An influential voice of support for women also came from John Stuart Mill (1806 - 1873), one of the leading philosopher of the age, who spoke in favour of female emancipation. His The Subjection of Women (1869) considered the role of the husband in history and compared it to that of a tyrant.

John Stuart Mill
By the end of Victoria's reign the situation had improved: women could study and take a degree at twelve university colleges, and study but not take a degree at Oxford and Cambridge. On the social side women were also very active and began to organize themselves. The first Petitions to Parliament asking for women's suffrage date back to the 1840s, but women didn't get the vote until 1918.
In literature the change from the woman of 1837, the year of Queen Victori's accession to the throne, to that of the last years of her reign is exemplarily put by two prose works: Autobiography by Harriet Martineau (1802 - 1876), which describes women's unfair social conditions in the first part of the century, when they had to conceal and repress their intellectual abilities; and The Queen's Reign by Walter Besant (1836 - 1901), which esalts the great social and cultural advancements made by women during the Victorian Age (although too optimistically).

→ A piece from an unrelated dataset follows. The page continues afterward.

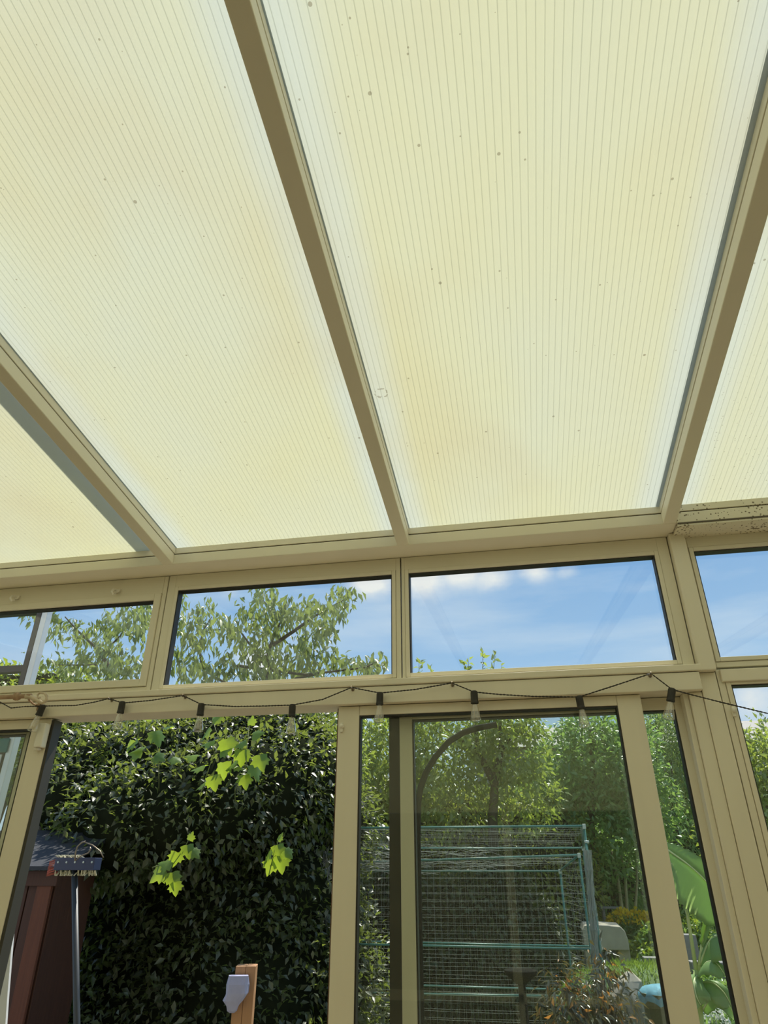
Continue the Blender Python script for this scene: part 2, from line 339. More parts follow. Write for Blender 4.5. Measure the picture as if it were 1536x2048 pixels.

LINKS & CONNECTIONS - VISUAL ARTS
In the paintings that reflect the Victorian compromise women are usually formally dressed and have no sexual connotations. They do show some sensuality in the paintings by the Pre-Raphaelites - bare feet and arms, loose flowing dresses - but then the atmosphere is dreamy or medieval, not realistic and contemporary. Typical are Dante Gabriele Rossetti 's many portraits of the "Pre-Raphaelite Goddess": the beautiful, sad and sensuous woman found in many poems and pictures of the time.

Dante Gabriele Rossetti, Lady Lilith
Continental painters, on the other hand, showed more freedom in their treatment of woman. In the works of the French Impressionists she apprears as a flesh and blood person, caught in relaxed and informal poses - as in Edgar Degas La classe de dance  or Edouard Manet's Le déjeuner sur l'herbe.